そのため、先王グランテュールが暗殺された際には、
その後継として、口数が少なくお世辞にも社交的と
はいえなかった当時のデスティン皇太子よりも、眉
目秀麗で神童の誉れ高いヴァレンラールを推す声
の方が大きかった。しかし、再び王国が二分するこ
とを憂えた彼は、いち早く皇太子支持を表明。擁立
派の策動を未然に防いだ。

以後、デスティンの信頼を得たヴァレンラールは、
858年、公爵という高位にありながら、請われるまま
近衛騎士団長の任を拝命。王城の警備に心血を注
いでいた。しかし、水晶大戦が始まった今は、王家
の旗を戦場に翻して兵の士気を鼓舞するため、草を
しとねとする日々が続いているようだ。

天眼の銃手 エリヴィラ

Elivira Gogol(835 - )
国防会議での過激な発言から「鉄血の淑女」の異名をもつバストゥーク第1黄金銃士隊の長。

銃砲の量産化で財を成したゴーゴリ家の長女として生まれたエリヴィラは、なに不自由ない幼少期を過ごした。しかし、勝気な性格もあり、勝手に婚約者を決めた父コンドラトに激しく反発。無断で徴兵傭兵局に出頭して、軍歴をスタートさせた。
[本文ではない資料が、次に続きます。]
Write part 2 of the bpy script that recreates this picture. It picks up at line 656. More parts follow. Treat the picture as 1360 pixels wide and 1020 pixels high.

共和軍団兵に採用されてから1年後、皮肉にも幼少の頃にたしなんでいたトカゲ狩りで父に鍛えられた銃の腕を買われ、黄金銃士隊に編入。入隊後は、狙撃手としてよりも戦術家として頭角を現し、黄金銃士隊の本領である敵地の鉱床奪取に次々と成功。弱冠25歳にして筆頭黄金銃士隊長にまで上りつめた。これを機に父とも和解し、その生涯最高の傑作「アナイアレイター」を譲り受けている。

無宿の奇傑 ハジャ・ゾワン

Haja Zhwan(843 - )
ウィンダス連邦に加勢する傭兵集団のひとつ、山猫
(ワイルドキャット)義勇団を率いている傭兵。
頬にミスラ族の伝承に登場する大女王ビゼヤの末裔
の証とされる豹紋が浮かんでいることで知られる。

連邦軍の実質的な中核であるミスラ傭兵団や義勇団
※3)の中でも、最大の勢力を率いているため、
ハジャは連邦最高機関である元老院議会への出席を
特例で許されている。しかし、傍若無人で、時に恫
喝をも交えるハジャの態度に、反感を抱いている元
老院議員も決して少なくないようだ。

島国ゾワの出身であるハジャが、オルジリア大陸で
それだけの兵を集められた背景には、豹紋の影響も
さることながら、公式には水晶大戦への不干渉中立
を表明しているゾワの宗主国アトルガン皇国の何ら
かの意向が働いているのではないか、と噂されてい
る。

Illustration by Mitsuhiro Arita

※1:近衛騎士団
王城防衛のために設置されていた精鋭騎士団。ある理由で水晶大戦後に大幅に兵力を削減され、近衛騎士隊として再編成された。

※2:アルディエーヌ
エルヴァーン族がクォン大陸に移住する以前に住んでいたとされる伝説の地。アルディエーヌ公はその領有を意味するサンドリア最高の爵位のひとつだが、実質的な所領はないため、伝統的に傍系王族に箔付けとして与えられることが多い。

※3:ミスラ傭兵団・義勇団
主にミスラ族から構成されるウィンダスの傭兵組織。王蛇傭兵団、大鰐傭兵団といった元海賊の古参の集団と山猫義勇団、猛虎義勇団といった大戦勃発後に南方から渡来した新参の集団とに大別することができる。戦後、統廃合され、4つの傭兵団に再編成された。